You can find anything on eBay. A friend showed me an old legal document he had, a fascinating thing. I was inspired to go looking for something similar and I found that there were many documents of all ages for sale in eBay, After much hunting I settled on a deed of 1795. It arrived in very good condition.

These old documents survive so well because of the paper they are written on. It is thick and durable, almost like cartridge paper. It is faintly off-white, a colour I would describe as less than cream, perhaps ivory. It appears whiter than it is in the accompanying photographs because I’ve increased the contrast. The deed is written on a single large sheet of paper, 47cm high and 60cm wide, folded to make each page 30cm. I’m sure there will be a name for this size of paper which resembles modern A3.

The legal import of the document is rather beyond me but it appears to relate to land and buildings in Royton, now part of Greater Manchester. The writing appears mostly quite modern though the long ‘s’ is occasionally used. It’s mostly legible though the clarity varies. No doubt this document was written by some Bob Cratchit-type clerk who most likely got rather bored writing such dry deeds day after day and the writing probably suffered a little for that reason. Actually, I think he did astonishingly well. My own writing, as I draft this article, is less than legible to anyone else.

This was the day of the quill, of course. Cheap metal nibs had yet to come. The clerk’s desk would have held all the necessary accoutrements of his day, a sander, a quill knife, inkwell, wafers and seal.
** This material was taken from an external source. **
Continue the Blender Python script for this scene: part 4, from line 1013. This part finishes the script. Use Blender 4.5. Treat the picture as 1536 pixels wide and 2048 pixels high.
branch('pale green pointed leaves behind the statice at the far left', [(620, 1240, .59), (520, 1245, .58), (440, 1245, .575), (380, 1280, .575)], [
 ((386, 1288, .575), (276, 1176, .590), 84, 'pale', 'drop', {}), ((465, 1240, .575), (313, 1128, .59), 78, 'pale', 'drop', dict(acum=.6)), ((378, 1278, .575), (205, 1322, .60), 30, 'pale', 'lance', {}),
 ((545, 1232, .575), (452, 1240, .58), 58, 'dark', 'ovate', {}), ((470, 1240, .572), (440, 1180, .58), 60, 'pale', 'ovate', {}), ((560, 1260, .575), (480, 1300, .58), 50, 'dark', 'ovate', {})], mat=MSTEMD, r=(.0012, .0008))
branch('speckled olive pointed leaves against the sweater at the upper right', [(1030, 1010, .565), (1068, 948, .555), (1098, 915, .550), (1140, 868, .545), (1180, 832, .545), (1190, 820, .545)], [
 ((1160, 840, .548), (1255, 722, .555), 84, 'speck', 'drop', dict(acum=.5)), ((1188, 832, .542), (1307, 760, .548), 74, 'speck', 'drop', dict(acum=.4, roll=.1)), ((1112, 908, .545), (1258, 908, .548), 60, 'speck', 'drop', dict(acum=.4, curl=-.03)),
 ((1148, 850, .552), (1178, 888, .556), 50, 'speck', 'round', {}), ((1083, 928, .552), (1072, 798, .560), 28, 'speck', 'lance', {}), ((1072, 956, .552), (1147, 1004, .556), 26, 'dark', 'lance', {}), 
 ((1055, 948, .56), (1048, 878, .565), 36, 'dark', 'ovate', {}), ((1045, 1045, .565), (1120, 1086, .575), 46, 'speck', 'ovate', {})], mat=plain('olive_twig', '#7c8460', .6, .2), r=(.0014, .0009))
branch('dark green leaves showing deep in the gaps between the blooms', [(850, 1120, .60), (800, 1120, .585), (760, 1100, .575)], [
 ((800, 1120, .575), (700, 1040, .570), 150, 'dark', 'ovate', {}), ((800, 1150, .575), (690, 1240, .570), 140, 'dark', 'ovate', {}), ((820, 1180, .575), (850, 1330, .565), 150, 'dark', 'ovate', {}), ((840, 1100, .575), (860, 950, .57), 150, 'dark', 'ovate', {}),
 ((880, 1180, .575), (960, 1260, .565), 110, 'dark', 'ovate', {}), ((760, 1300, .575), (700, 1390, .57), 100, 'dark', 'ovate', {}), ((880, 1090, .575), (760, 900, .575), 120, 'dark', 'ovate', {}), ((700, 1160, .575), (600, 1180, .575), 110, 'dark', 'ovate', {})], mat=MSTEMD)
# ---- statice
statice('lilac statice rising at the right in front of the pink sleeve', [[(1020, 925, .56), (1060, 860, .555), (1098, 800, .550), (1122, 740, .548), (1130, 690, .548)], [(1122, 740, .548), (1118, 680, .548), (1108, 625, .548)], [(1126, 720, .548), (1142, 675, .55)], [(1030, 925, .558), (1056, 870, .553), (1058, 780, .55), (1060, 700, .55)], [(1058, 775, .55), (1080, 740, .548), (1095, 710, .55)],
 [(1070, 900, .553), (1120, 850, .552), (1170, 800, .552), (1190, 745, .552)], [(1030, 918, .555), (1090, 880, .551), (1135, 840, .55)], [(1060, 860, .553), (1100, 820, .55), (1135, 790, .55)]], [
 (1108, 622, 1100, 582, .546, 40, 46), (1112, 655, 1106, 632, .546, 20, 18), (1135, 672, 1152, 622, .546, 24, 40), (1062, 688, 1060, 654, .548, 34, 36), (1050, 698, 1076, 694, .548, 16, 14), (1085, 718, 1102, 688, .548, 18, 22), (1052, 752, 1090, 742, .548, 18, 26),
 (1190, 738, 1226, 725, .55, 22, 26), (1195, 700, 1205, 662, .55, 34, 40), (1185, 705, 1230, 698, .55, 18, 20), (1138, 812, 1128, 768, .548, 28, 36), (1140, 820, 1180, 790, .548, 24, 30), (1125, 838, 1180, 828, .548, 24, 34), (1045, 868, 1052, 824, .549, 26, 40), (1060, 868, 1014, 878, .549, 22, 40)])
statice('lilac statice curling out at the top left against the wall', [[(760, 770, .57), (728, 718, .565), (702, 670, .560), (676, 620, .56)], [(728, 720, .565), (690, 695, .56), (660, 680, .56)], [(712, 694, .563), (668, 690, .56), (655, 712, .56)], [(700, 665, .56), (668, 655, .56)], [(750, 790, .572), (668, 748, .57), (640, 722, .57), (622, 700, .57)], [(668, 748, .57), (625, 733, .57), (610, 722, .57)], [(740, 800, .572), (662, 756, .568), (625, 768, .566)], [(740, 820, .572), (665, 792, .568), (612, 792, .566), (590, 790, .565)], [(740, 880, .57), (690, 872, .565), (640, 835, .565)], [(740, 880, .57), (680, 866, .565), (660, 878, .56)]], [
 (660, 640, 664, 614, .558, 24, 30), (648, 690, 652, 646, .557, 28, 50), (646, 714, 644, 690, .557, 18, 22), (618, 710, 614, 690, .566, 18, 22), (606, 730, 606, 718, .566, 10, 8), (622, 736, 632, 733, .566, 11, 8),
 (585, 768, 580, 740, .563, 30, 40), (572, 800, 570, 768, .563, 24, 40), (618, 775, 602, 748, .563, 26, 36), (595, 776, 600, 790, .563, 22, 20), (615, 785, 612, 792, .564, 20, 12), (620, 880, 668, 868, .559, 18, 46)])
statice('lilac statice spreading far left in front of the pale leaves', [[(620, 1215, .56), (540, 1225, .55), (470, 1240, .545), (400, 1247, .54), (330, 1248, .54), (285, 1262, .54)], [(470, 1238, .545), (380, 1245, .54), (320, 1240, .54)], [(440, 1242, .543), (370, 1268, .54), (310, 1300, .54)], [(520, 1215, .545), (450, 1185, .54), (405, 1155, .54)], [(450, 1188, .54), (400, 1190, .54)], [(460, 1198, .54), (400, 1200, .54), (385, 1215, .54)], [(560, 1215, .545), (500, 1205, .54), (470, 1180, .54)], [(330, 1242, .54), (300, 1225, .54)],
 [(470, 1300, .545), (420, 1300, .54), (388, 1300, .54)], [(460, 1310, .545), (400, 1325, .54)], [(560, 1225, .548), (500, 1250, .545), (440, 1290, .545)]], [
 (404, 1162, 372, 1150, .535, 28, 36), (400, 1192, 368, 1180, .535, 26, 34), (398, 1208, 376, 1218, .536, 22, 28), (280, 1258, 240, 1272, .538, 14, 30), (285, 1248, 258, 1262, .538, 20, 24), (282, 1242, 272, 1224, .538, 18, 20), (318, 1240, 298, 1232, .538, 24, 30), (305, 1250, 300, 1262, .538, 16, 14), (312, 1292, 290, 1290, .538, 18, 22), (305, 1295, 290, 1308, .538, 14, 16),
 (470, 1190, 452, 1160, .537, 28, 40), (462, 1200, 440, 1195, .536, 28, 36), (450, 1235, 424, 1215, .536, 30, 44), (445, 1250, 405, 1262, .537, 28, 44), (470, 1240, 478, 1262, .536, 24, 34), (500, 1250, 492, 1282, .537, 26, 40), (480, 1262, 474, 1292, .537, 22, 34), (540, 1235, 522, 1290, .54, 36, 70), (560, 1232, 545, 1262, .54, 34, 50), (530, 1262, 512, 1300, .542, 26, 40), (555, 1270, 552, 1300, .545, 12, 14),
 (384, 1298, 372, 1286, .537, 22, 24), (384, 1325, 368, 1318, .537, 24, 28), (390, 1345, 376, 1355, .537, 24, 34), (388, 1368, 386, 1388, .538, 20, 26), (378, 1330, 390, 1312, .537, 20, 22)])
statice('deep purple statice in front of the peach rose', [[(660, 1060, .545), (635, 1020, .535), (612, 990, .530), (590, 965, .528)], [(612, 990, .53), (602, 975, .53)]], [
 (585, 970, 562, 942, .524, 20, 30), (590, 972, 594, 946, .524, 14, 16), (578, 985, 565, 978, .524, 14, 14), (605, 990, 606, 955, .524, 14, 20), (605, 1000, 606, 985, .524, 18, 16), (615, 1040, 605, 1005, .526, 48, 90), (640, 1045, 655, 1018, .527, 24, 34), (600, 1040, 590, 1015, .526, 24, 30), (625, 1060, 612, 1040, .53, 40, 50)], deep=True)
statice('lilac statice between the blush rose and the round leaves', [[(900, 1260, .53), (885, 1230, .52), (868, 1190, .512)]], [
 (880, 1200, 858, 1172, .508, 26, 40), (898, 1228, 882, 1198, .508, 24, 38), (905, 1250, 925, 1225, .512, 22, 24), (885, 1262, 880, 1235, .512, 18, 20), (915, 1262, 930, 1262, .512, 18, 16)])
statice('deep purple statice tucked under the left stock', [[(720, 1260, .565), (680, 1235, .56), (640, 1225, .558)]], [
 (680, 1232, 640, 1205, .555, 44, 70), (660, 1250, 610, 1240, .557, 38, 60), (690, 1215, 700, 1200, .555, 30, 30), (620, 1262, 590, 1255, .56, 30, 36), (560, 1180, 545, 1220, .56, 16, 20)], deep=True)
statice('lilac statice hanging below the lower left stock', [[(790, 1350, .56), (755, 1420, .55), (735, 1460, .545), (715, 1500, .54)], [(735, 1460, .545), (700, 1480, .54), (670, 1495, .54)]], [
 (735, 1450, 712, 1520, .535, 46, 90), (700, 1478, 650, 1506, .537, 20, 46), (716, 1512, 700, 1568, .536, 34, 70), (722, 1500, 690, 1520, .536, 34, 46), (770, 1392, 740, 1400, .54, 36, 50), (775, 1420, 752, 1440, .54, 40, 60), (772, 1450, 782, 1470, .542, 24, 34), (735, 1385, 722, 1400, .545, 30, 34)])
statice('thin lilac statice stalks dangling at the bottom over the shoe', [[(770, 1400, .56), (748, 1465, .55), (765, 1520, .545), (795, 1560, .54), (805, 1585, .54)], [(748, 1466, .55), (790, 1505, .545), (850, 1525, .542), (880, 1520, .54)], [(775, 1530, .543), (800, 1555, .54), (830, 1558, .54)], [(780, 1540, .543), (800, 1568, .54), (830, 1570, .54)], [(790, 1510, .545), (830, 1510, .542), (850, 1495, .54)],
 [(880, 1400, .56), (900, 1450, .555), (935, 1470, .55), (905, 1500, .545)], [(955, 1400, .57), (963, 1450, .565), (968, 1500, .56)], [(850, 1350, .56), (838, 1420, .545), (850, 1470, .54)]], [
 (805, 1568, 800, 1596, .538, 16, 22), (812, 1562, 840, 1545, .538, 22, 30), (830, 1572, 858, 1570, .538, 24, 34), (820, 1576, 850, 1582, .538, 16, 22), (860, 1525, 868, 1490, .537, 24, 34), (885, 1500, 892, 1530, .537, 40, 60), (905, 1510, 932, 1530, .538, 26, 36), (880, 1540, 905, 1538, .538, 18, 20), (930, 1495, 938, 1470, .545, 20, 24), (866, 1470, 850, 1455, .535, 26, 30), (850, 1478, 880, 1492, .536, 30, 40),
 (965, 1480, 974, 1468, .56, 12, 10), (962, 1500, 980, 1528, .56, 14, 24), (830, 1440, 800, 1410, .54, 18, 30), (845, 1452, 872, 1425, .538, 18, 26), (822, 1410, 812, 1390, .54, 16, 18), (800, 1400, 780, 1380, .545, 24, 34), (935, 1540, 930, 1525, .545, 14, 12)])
The ink is grey/brown, probably India ink a very little faded with time. I love this deed. It’s a window into the past to allow us to look on the work of those writers who were our predecessors of the pen more than 200 years ago.

6 thoughts on “An 18th Century Document

  1. Thank you for sharing this Deb. Are you sure it’s India ink? I believe it might be IG ink. A simple way to know is trying to remove the ink by rubbing it. If the ink flakes, it’s India if not it’s IG 🙂

  2. Fascinating indeed. This may be a version of “Engrossers” script (nowadays often called “Copperplate”). The originals of a notarial deed today is still referred to as a “grosse “ in Belgium. I presume that Bob Cratchit back then got his job because he had successfully completed a training as “penman”. One hundred years later (end of the 19th century) America was rife with college offering penman degrees. Companies needed penman for their internal and external correspondence, minutes, invoices and accounting.